# [WORK INSTRUCTIONS]
Nothing but the lines from the one containing "Model this scene" down to the one containing "bg.inputs['Strength'].default_value = 0.75", both included, should be echoed, and each exactly as it stands.

# [DATA ROWS]
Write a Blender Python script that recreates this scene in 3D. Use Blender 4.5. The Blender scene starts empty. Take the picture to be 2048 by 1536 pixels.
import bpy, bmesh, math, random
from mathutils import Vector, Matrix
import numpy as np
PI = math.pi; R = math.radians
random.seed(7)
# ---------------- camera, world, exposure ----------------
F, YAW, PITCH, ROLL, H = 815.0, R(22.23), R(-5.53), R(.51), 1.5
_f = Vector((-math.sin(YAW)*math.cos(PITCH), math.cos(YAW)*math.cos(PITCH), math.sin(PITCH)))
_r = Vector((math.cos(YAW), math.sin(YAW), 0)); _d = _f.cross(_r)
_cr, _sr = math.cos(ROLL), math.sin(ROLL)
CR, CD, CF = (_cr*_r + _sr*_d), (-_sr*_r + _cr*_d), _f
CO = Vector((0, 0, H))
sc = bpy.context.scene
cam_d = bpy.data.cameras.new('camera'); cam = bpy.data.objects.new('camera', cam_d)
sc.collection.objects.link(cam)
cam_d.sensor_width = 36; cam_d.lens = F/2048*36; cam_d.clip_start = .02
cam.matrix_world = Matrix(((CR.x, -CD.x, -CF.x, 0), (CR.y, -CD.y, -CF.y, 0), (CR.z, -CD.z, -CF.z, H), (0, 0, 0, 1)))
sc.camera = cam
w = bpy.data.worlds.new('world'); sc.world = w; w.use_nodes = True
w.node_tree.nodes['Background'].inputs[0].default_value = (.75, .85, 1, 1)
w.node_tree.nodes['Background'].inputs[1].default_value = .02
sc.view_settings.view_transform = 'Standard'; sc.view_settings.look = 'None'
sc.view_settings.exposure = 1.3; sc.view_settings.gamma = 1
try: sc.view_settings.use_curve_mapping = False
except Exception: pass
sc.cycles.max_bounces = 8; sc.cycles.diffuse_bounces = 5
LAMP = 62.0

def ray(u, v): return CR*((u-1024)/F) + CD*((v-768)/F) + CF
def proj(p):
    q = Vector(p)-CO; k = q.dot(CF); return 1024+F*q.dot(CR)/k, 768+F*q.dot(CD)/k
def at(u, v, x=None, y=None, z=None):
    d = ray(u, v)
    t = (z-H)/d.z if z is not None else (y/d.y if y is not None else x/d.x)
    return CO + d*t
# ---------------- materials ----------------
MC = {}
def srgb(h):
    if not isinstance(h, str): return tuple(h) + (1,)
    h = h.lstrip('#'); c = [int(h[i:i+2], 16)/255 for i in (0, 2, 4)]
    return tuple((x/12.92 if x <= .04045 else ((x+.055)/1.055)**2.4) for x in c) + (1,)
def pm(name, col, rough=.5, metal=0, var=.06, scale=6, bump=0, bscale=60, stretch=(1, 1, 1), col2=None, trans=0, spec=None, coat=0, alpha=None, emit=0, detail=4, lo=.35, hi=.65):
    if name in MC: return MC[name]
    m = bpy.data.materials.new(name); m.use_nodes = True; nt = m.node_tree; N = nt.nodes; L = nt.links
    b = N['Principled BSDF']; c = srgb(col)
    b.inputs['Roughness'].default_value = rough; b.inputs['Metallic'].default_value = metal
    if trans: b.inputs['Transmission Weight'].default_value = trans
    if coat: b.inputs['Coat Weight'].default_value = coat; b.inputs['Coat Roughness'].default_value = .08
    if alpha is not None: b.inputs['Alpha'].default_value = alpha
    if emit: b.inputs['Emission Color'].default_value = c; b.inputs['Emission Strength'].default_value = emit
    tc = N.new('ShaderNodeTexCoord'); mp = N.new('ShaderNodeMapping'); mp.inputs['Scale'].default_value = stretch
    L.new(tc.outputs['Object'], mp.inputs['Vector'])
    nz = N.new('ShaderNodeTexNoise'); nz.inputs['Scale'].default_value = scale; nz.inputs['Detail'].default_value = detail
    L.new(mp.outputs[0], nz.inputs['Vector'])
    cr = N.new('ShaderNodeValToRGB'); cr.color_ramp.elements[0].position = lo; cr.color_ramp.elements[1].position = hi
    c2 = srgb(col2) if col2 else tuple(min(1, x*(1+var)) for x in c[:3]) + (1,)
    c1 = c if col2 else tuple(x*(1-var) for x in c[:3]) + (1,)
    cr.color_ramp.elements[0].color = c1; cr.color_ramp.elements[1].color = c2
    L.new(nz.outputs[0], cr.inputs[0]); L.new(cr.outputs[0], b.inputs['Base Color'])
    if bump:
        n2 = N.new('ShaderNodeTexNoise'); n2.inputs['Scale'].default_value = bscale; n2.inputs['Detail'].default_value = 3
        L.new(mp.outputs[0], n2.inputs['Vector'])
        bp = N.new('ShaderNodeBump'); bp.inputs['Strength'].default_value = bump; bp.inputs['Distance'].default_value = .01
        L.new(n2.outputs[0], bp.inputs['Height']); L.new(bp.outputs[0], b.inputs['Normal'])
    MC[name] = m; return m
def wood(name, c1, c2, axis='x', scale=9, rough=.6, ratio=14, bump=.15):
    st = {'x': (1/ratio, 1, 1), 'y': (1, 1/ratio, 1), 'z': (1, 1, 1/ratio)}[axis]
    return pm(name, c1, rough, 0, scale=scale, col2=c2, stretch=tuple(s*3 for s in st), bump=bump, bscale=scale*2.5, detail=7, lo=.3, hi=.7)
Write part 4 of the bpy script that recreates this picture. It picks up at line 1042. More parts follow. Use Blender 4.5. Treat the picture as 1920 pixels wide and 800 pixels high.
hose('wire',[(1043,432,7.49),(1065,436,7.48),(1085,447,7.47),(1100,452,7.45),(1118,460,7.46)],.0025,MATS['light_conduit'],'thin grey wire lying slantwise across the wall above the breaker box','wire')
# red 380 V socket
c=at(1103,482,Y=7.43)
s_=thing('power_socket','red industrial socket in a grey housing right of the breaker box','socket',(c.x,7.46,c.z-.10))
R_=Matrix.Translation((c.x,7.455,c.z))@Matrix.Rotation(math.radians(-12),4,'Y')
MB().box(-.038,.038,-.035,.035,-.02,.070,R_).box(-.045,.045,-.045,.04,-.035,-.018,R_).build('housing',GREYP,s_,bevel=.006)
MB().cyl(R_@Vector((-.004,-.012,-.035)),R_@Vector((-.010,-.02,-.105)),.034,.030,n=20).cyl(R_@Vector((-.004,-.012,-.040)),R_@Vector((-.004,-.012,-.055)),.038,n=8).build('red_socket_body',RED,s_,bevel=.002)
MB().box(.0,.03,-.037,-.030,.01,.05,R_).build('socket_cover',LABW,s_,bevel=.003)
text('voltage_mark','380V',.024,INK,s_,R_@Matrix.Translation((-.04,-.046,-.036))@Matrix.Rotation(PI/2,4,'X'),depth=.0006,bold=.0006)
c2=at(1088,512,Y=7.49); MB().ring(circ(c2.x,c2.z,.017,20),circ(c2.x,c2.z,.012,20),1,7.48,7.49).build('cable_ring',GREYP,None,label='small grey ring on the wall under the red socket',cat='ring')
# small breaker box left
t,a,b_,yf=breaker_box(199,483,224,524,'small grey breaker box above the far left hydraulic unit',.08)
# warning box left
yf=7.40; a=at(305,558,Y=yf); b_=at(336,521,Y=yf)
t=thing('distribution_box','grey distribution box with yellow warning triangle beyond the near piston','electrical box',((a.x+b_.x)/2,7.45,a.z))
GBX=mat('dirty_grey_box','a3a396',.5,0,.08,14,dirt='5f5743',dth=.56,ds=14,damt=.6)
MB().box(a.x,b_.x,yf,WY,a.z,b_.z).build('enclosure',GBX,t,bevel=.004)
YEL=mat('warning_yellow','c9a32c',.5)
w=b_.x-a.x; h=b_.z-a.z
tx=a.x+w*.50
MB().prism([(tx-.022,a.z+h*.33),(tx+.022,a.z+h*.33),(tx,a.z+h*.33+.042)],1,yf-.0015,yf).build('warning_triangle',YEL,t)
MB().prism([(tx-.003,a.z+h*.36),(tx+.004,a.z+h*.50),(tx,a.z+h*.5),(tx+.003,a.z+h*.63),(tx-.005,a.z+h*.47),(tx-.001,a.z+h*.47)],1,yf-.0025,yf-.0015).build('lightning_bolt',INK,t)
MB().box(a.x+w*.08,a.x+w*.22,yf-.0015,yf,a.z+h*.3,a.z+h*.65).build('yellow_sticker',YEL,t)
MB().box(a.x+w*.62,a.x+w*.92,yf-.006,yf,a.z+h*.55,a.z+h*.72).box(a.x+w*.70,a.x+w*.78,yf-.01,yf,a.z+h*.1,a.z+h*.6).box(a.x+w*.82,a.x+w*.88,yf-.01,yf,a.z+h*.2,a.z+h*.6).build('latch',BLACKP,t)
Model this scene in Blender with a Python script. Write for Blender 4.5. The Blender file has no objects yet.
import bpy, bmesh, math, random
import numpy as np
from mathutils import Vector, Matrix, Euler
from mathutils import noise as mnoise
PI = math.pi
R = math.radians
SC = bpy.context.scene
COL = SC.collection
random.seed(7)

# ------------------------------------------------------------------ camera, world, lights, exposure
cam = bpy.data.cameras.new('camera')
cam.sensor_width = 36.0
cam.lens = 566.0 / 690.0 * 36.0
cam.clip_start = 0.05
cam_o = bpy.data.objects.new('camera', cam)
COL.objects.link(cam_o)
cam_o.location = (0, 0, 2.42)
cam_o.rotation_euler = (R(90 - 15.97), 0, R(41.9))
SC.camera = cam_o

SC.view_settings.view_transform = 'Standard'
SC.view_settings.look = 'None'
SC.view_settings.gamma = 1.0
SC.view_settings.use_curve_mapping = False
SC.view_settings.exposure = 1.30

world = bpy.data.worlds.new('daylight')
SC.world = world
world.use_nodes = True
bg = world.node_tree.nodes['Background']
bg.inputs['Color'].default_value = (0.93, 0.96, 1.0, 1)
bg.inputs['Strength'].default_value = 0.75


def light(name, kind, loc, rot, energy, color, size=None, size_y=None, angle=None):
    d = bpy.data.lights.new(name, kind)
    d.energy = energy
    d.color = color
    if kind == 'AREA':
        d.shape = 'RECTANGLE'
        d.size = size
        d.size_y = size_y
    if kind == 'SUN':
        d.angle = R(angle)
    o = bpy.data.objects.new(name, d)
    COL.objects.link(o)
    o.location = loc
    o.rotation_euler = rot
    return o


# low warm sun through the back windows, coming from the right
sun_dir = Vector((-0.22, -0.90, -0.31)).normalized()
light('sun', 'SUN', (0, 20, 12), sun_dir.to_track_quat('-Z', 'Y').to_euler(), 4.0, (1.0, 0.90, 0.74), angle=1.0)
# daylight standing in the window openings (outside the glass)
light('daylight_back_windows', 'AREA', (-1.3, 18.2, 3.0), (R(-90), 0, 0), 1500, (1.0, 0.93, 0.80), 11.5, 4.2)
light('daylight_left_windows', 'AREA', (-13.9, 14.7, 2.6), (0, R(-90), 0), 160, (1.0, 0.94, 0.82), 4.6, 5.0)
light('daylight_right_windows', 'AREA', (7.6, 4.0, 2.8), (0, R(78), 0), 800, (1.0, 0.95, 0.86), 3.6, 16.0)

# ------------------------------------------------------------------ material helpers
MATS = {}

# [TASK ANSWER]
Model this scene in Blender with a Python script. Write for Blender 4.5. The Blender file has no objects yet.
import bpy, bmesh, math, random
import numpy as np
from mathutils import Vector, Matrix, Euler
from mathutils import noise as mnoise
PI = math.pi
R = math.radians
SC = bpy.context.scene
COL = SC.collection
random.seed(7)

# ------------------------------------------------------------------ camera, world, lights, exposure
cam = bpy.data.cameras.new('camera')
cam.sensor_width = 36.0
cam.lens = 566.0 / 690.0 * 36.0
cam.clip_start = 0.05
cam_o = bpy.data.objects.new('camera', cam)
COL.objects.link(cam_o)
cam_o.location = (0, 0, 2.42)
cam_o.rotation_euler = (R(90 - 15.97), 0, R(41.9))
SC.camera = cam_o

SC.view_settings.view_transform = 'Standard'
SC.view_settings.look = 'None'
SC.view_settings.gamma = 1.0
SC.view_settings.use_curve_mapping = False
SC.view_settings.exposure = 1.30

world = bpy.data.worlds.new('daylight')
SC.world = world
world.use_nodes = True
bg = world.node_tree.nodes['Background']
bg.inputs['Color'].default_value = (0.93, 0.96, 1.0, 1)
bg.inputs['Strength'].default_value = 0.75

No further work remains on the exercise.